◆ **Aim of the exercise**
Your task is to transcribe all of the data below exactly, omitting the images.

-- start Supplied material --

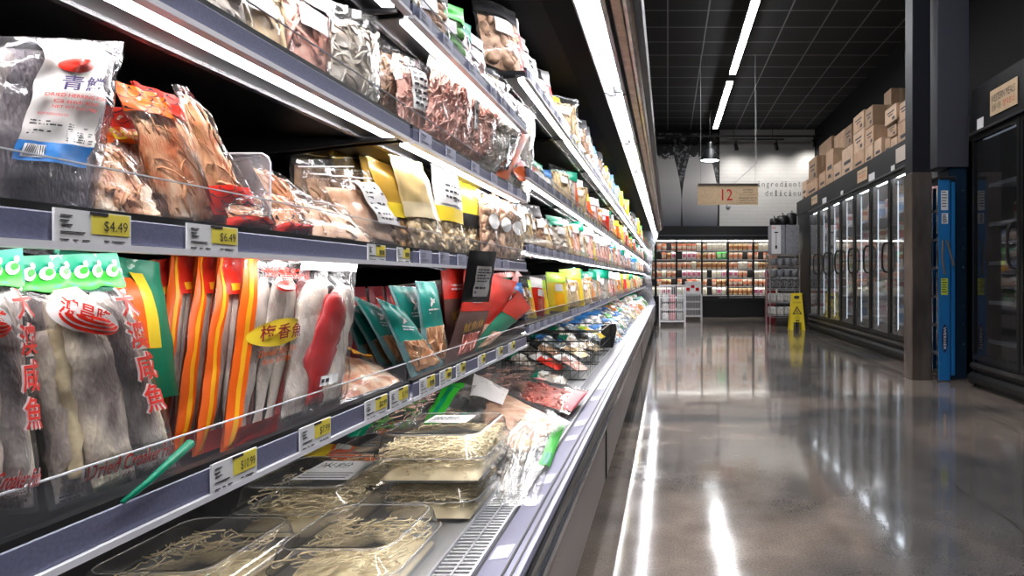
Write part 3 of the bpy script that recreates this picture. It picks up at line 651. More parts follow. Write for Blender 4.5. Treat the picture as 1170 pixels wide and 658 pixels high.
rs_ = thing('red_crate_stack', 'stack of red crates behind the left side of the wire rack', 'crate', (2.3,13.75,0))
for k in range(6): MB().box((2.21,13.6,.20*k),(2.40,13.95,.195+.20*k), .01).build('crate', mat('red_crate',(.28,.02,.03),.4), rs_)

# ------------------------------------------------------------------ white wire bins
def wire_bin(x0,x1,y0,y1,z0,z1,label,m):
    b = thing('wire_bin', label, 'bin', ((x0+x1)/2,(y0+y1)/2,0))
    fr = MB()
    for x in (x0,x1):
        for y in (y0,y1): fr.box((x-.012,y-.012,0),(x+.012,y+.012,z1))
    for z in (z0, z0+(z1-z0)*.33, z0+(z1-z0)*.66, z1): fr.tube([(x0,y0,z),(x1,y0,z),(x1,y1,z),(x0,y1,z)], .009, 5, True)
    fr.build('frame', m, b)
    def side(pts):
        mb = MB()
        for p,q in pts: mb.tube([p,q], .004, 4)
        mb.build('wire_side', m, b)
    n = 13
    side([((x0+(x1-x0)*k/n,y0,z0),(x0+(x1-x0)*k/n,y0,z1)) for k in range(1,n)])
    side([((x0+(x1-x0)*k/n,y1,z0),(x0+(x1-x0)*k/n,y1,z1)) for k in range(1,n)])
    for x in (x0,x1): side([((x,y0+(y1-y0)*k/8,z0),(x,y0+(y1-y0)*k/8,z1)) for k in range(1,8)])
    side([((x0,y0+(y1-y0)*k/8,z0),(x1,y0+(y1-y0)*k/8,z0)) for k in range(1,8)])
    return b
M_ww = mat('white_coated_wire', (.72,.72,.74), .4)
wire_bin(-.17,.36,12.7,13.2,.10,.85,'white wire bin of packets at the far end of the long cooler, left of two', M_ww)
wire_bin(.40,.80,14.45,14.9,.10,.62,'lower white wire bin standing farther back, right of two', M_ww)
for k in range(9):
    mb = MB(); c = Vector((-.05+.15*(k%3), 12.85+.1*(k//3%2), .14+.19*(k//3)))
    mb.box(c-Vector((.065,.04,.02)), c+Vector((.065,.04,.14)), .02)
    tag(mb.build('snack_packet', mat(('white_snack_film','pink_snack_film','grey_snack_film')[k%3], ((.75,.75,.76),(.6,.25,.28),(.4,.42,.42))[k%3], .35, var=.25, vscale=25)), ('white','pink','grey')[k%3]+' snack packet in the left white wire bin, '+('lowest','middle','top')[k//3]+' level', 'packet', ('white','pink','grey')[k%3]+' packets in the left wire bin')
pb = thing('promo_carton', 'white carton with dark red print standing on the farther wire bin', 'box', (.6,14.67,.64))
MB().box((.41,14.5,.635),(.79,14.85,.93), .005).build('carton', M_white, pb)
mb = MB(); [mb.box((.44+.11*k,14.497,.70+.07*(k%2)),(.52+.11*k,14.5,.78+.06*(k%2))) for k in range(3)]; mb.build('print', M_red, pb)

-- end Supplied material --

◆ **Solution to this problem**
Write part 3 of the bpy script that recreates this picture. It picks up at line 651. More parts follow. Write for Blender 4.5. Treat the picture as 1170 pixels wide and 658 pixels high.
rs_ = thing('red_crate_stack', 'stack of red crates behind the left side of the wire rack', 'crate', (2.3,13.75,0))
for k in range(6): MB().box((2.21,13.6,.20*k),(2.40,13.95,.195+.20*k), .01).build('crate', mat('red_crate',(.28,.02,.03),.4), rs_)

# ------------------------------------------------------------------ white wire bins
def wire_bin(x0,x1,y0,y1,z0,z1,label,m):
    b = thing('wire_bin', label, 'bin', ((x0+x1)/2,(y0+y1)/2,0))
    fr = MB()
    for x in (x0,x1):
        for y in (y0,y1): fr.box((x-.012,y-.012,0),(x+.012,y+.012,z1))
    for z in (z0, z0+(z1-z0)*.33, z0+(z1-z0)*.66, z1): fr.tube([(x0,y0,z),(x1,y0,z),(x1,y1,z),(x0,y1,z)], .009, 5, True)
    fr.build('frame', m, b)
    def side(pts):
        mb = MB()
        for p,q in pts: mb.tube([p,q], .004, 4)
        mb.build('wire_side', m, b)
    n = 13
    side([((x0+(x1-x0)*k/n,y0,z0),(x0+(x1-x0)*k/n,y0,z1)) for k in range(1,n)])
    side([((x0+(x1-x0)*k/n,y1,z0),(x0+(x1-x0)*k/n,y1,z1)) for k in range(1,n)])
    for x in (x0,x1): side([((x,y0+(y1-y0)*k/8,z0),(x,y0+(y1-y0)*k/8,z1)) for k in range(1,8)])
    side([((x0,y0+(y1-y0)*k/8,z0),(x1,y0+(y1-y0)*k/8,z0)) for k in range(1,8)])
    return b
M_ww = mat('white_coated_wire', (.72,.72,.74), .4)
wire_bin(-.17,.36,12.7,13.2,.10,.85,'white wire bin of packets at the far end of the long cooler, left of two', M_ww)
wire_bin(.40,.80,14.45,14.9,.10,.62,'lower white wire bin standing farther back, right of two', M_ww)
for k in range(9):
    mb = MB(); c = Vector((-.05+.15*(k%3), 12.85+.1*(k//3%2), .14+.19*(k//3)))
    mb.box(c-Vector((.065,.04,.02)), c+Vector((.065,.04,.14)), .02)
    tag(mb.build('snack_packet', mat(('white_snack_film','pink_snack_film','grey_snack_film')[k%3], ((.75,.75,.76),(.6,.25,.28),(.4,.42,.42))[k%3], .35, var=.25, vscale=25)), ('white','pink','grey')[k%3]+' snack packet in the left white wire bin, '+('lowest','middle','top')[k//3]+' level', 'packet', ('white','pink','grey')[k%3]+' packets in the left wire bin')
pb = thing('promo_carton', 'white carton with dark red print standing on the farther wire bin', 'box', (.6,14.67,.64))
MB().box((.41,14.5,.635),(.79,14.85,.93), .005).build('carton', M_white, pb)
mb = MB(); [mb.box((.44+.11*k,14.497,.70+.07*(k%2)),(.52+.11*k,14.5,.78+.06*(k%2))) for k in range(3)]; mb.build('print', M_red, pb)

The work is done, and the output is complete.